▶ Scene script records
-----

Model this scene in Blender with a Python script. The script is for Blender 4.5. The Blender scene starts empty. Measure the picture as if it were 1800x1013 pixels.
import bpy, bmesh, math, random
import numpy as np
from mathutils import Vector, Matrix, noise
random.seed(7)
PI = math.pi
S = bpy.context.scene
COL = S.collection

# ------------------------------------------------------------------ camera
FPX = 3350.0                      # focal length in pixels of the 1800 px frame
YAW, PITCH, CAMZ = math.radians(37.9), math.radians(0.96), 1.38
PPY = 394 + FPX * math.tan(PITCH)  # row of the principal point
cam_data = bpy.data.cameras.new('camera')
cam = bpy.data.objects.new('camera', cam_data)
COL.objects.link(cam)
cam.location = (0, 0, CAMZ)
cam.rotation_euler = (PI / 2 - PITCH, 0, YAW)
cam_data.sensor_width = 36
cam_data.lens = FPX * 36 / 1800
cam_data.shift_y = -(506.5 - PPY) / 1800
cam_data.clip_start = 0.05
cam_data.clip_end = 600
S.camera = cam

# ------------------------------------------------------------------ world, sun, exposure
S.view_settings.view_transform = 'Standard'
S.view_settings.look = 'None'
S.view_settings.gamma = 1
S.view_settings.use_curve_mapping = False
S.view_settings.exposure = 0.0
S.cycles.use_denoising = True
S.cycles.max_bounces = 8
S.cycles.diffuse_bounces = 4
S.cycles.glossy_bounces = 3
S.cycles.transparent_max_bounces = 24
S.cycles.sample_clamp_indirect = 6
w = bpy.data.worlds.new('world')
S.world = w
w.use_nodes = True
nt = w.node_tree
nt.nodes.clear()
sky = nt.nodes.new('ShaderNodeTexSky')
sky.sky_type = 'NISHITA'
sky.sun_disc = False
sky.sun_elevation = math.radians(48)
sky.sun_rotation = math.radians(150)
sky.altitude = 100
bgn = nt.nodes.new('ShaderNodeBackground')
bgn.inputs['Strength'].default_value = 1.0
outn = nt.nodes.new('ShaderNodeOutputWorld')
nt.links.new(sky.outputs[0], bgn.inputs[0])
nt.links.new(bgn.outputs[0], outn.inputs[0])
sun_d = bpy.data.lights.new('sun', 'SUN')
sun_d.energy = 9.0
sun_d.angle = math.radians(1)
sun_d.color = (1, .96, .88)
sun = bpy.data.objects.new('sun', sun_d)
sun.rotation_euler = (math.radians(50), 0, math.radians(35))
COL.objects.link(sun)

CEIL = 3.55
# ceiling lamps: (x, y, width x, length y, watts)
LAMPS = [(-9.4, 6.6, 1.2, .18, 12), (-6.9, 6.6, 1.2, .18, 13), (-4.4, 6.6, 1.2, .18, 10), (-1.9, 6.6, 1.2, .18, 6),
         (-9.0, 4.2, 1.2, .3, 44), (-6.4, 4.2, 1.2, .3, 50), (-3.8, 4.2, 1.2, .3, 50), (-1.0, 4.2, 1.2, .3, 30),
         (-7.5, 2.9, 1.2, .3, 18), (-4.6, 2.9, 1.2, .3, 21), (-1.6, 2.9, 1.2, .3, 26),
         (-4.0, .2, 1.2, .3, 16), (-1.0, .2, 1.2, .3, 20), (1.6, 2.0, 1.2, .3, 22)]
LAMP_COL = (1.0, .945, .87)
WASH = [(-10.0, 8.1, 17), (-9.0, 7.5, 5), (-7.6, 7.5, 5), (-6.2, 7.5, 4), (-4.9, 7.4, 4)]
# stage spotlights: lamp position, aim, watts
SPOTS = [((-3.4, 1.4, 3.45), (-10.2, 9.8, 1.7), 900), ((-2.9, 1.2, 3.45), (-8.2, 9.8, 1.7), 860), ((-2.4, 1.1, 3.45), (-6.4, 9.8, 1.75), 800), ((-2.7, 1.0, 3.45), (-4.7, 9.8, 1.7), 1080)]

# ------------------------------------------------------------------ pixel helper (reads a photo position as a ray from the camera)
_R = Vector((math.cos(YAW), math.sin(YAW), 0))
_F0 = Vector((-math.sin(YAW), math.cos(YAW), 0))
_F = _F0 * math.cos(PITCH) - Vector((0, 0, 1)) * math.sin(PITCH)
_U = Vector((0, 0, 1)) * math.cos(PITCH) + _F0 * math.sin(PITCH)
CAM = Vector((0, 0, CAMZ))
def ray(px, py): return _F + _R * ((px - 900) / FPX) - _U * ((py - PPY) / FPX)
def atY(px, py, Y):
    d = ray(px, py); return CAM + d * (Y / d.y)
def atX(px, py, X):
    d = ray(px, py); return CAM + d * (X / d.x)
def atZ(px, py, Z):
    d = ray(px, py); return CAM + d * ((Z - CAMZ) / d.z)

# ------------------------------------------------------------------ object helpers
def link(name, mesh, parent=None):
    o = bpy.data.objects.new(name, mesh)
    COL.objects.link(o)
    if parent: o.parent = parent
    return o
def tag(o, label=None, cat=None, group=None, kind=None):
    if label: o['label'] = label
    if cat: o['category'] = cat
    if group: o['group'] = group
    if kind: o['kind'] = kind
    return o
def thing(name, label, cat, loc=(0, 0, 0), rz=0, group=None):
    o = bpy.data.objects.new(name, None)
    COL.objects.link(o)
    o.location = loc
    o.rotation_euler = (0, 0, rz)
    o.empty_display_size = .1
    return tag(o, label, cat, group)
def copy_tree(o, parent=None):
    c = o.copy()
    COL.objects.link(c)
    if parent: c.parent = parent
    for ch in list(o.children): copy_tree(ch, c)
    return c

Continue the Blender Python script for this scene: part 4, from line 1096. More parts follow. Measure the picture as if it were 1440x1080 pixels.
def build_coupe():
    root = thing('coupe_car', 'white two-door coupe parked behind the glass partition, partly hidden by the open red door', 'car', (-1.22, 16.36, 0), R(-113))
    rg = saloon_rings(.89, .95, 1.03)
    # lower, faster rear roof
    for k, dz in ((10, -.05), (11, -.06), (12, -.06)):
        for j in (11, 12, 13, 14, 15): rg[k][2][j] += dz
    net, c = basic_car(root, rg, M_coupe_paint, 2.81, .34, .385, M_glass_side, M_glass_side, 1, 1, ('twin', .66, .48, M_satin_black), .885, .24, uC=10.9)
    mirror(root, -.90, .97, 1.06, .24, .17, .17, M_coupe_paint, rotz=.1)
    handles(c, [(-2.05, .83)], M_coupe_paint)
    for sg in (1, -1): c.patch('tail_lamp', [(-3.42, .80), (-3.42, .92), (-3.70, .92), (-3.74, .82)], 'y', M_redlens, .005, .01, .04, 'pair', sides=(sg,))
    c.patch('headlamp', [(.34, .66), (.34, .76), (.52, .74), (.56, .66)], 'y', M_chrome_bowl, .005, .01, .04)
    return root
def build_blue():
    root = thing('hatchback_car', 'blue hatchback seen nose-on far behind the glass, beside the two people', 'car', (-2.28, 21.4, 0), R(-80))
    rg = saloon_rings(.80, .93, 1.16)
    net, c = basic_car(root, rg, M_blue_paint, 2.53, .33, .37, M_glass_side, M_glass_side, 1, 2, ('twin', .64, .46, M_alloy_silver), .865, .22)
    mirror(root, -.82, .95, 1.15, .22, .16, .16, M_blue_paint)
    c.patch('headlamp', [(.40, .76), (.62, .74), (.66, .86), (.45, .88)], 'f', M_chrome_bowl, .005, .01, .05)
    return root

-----

▶ Problem to work on
Please give back only the lines between the first line of the entries and the line with "COL = S.collection", both ends included, word for word.

▶ Correct result
Model this scene in Blender with a Python script. The script is for Blender 4.5. The Blender scene starts empty. Measure the picture as if it were 1800x1013 pixels.
import bpy, bmesh, math, random
import numpy as np
from mathutils import Vector, Matrix, noise
random.seed(7)
PI = math.pi
S = bpy.context.scene
COL = S.collection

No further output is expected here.